Tout y est, le site, le poste d’infanterie, le débat dans le conseil, l’engagement, les grandes lignes du combat, tout… sauf une omission, omission révélatrice : on ne peut douter que ce soit Condé qui tienne la plume, car elle tombe de ses mains au moment où il faudrait raconter ses prouesses, dire avec quel dévoûment, avec quelle audace, avec quelle habileté, au prix de quels périls il s’efforça de changer le destin de cette bataille livrée contre son avis, contre sa volonté, d’atténuer le revers qu’il avait prévu, comme il fit sous les murs d’Arras, de ramener la victoire qu’on lui dérobait, comme au secours de Valenciennes.

Mais cette justice qu’il dédaigne de se rendre, c’est de l’ennemi qu’il la reçoit ; l’éloge qu’il se refuse à prononcer lui est décerné par son adversaire avec un laconisme dont aucune périphrase, aucune métaphore ne peut surpasser la force et la grandeur : « M. le Prince fit à son ordinaire[2] ! »

  1. Ce tableau allégorique, connu sous le nom de Repentir, a été peint par Michel Corneille II en 1691. Nous ne saurions donner ici la description des toiles qui ornent « la galerie où sont peintes les actions de M. le Prince. » Qu’il nous suffise de dire, pour constater leur valeur historique, que, dès le 9 mai 1687, c’est-à-dire cinq mois après la mort du grand Condé, il en est fait mention dans nos archives.
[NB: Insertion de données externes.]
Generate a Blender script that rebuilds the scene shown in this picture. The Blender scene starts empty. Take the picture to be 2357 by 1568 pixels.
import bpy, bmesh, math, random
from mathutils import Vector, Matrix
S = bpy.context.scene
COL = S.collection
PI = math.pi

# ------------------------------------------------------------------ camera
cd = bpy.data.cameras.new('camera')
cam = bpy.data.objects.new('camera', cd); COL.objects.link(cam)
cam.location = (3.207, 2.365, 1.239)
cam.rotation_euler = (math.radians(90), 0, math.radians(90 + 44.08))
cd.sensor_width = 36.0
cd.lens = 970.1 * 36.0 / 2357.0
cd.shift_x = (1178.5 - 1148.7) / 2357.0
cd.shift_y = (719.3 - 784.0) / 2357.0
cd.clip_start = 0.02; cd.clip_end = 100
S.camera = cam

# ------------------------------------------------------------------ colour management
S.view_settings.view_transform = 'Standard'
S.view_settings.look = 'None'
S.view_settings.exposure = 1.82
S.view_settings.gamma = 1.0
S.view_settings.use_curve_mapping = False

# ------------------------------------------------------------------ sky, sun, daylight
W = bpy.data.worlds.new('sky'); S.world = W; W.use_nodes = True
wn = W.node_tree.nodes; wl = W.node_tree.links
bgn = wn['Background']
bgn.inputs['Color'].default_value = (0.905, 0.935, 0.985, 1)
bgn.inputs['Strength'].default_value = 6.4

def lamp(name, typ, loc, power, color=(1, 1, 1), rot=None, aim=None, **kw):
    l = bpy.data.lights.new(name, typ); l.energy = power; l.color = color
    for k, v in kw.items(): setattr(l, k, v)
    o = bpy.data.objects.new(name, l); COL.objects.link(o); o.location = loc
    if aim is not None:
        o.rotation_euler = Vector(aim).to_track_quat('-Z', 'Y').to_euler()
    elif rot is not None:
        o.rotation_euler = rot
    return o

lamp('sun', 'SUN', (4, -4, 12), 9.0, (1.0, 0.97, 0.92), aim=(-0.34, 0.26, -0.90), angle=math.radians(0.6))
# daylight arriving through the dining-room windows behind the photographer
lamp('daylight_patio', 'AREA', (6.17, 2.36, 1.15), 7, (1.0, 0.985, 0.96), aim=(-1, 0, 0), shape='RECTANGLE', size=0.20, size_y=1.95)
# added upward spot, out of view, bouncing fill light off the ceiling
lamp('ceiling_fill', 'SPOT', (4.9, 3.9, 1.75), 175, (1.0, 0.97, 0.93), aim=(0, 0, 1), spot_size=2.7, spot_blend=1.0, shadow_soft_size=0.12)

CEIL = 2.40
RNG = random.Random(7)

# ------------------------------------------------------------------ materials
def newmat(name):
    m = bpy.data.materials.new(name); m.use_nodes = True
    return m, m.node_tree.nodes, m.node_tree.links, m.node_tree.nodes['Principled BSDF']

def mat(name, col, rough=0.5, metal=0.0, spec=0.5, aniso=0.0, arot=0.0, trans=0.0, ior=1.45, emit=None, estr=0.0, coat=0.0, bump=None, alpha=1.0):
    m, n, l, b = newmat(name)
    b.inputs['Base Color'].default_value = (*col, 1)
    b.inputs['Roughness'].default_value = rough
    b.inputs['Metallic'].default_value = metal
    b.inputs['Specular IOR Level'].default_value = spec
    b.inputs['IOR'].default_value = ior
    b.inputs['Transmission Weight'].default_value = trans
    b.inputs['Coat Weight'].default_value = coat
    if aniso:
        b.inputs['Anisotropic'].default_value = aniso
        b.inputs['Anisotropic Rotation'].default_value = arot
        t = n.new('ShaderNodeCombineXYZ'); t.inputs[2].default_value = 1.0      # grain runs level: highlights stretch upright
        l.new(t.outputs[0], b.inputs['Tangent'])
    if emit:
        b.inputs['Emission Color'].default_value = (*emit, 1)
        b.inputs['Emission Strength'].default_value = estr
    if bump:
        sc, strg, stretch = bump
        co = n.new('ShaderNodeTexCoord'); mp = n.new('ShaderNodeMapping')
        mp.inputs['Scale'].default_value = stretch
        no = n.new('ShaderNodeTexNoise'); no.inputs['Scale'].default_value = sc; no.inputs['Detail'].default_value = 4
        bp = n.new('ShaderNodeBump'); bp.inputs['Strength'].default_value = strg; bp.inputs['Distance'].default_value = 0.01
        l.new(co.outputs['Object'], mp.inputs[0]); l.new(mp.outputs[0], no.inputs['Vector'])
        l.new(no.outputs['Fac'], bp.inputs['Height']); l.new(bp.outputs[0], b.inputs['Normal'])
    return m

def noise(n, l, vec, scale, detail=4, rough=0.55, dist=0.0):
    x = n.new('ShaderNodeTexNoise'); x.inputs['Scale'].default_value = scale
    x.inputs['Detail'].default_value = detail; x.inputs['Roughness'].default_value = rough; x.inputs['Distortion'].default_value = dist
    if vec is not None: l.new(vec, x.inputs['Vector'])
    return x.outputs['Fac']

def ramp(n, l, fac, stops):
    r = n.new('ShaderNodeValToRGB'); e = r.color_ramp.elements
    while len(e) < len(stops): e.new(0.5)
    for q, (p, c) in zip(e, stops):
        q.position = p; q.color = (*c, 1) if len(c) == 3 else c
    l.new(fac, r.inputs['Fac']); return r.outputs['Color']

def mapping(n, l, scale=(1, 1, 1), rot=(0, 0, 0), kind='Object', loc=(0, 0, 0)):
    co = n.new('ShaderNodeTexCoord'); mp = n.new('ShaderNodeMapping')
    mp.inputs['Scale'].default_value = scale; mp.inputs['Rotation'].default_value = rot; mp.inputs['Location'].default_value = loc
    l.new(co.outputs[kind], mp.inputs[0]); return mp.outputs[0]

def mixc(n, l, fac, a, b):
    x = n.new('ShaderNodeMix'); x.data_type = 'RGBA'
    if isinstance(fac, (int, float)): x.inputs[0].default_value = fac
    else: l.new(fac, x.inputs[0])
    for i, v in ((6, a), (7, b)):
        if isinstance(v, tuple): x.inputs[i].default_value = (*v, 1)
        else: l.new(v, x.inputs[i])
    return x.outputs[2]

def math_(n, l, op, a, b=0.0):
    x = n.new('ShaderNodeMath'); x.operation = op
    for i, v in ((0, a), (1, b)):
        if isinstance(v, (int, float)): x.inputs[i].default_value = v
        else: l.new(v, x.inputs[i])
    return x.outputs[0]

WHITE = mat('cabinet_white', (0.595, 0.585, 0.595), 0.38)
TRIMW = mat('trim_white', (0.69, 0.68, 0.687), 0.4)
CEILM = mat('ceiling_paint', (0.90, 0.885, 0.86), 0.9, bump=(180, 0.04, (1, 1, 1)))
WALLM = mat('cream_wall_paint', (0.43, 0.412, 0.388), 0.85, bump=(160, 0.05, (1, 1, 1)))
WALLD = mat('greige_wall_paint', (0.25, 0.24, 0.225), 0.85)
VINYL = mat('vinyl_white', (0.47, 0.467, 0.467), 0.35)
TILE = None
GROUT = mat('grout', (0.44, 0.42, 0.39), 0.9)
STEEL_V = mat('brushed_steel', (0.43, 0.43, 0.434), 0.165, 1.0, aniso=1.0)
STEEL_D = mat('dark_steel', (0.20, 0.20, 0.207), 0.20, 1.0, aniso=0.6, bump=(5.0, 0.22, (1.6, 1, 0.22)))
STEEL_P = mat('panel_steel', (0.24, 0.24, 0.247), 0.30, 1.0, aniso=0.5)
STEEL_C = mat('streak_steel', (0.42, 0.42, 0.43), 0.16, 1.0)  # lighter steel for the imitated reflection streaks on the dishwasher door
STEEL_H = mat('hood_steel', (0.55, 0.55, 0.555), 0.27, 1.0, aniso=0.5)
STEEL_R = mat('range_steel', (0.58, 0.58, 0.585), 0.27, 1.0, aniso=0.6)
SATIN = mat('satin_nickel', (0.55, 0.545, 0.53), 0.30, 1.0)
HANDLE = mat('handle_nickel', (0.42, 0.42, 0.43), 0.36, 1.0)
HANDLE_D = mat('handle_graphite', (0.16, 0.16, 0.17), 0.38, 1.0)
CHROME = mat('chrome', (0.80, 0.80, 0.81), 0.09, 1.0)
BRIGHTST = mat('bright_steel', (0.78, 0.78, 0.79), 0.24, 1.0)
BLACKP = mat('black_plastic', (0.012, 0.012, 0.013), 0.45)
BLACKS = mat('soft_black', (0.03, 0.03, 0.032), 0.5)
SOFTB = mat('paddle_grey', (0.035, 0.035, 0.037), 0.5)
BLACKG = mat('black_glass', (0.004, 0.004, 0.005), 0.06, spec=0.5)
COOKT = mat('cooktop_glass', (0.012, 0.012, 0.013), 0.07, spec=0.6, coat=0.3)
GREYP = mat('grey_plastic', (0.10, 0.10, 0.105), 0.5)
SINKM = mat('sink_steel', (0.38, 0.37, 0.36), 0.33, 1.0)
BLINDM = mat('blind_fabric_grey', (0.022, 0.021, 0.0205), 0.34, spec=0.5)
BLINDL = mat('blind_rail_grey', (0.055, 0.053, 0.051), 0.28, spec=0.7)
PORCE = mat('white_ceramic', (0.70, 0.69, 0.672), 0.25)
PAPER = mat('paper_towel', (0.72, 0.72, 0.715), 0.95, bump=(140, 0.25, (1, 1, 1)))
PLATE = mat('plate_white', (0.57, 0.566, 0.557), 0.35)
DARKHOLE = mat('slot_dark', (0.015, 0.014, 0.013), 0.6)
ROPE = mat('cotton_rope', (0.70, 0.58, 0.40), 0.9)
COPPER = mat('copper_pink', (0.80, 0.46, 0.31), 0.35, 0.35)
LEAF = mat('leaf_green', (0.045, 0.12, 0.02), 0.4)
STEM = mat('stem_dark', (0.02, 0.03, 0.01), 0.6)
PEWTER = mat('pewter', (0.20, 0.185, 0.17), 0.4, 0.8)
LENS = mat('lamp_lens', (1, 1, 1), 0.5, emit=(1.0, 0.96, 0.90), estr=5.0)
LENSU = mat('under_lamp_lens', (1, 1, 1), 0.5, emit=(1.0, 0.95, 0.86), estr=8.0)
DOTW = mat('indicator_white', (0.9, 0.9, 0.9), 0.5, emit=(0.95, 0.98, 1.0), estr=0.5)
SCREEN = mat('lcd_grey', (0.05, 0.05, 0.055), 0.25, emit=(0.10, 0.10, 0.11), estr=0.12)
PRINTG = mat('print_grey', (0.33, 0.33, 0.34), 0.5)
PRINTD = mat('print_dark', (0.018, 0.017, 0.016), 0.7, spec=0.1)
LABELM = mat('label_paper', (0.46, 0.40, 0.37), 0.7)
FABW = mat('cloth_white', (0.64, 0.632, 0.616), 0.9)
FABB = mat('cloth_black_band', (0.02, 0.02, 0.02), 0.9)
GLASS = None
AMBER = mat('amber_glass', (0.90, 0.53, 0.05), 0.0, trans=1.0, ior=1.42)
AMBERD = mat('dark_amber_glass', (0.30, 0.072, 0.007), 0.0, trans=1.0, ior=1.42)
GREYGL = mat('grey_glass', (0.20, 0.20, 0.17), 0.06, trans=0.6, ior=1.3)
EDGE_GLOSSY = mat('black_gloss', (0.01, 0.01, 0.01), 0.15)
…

Les ordres avaient pu être donnés par M. le Prince. Les artistes furent dirigés dans tout le détail par son fils : on sait le culte que ce dernier avait pour son père, le soin avec lequel il avait recueilli ses moindres paroles. Le récit de la bataille des Dunes, écrit sous la dictée de Condé, est pleinement confirmé par les relations contemporaines et par les documens originaux que nous avons consultés.
  2. Turenne à Mazarin, 16 juin 1658. (Affaires étrangères.)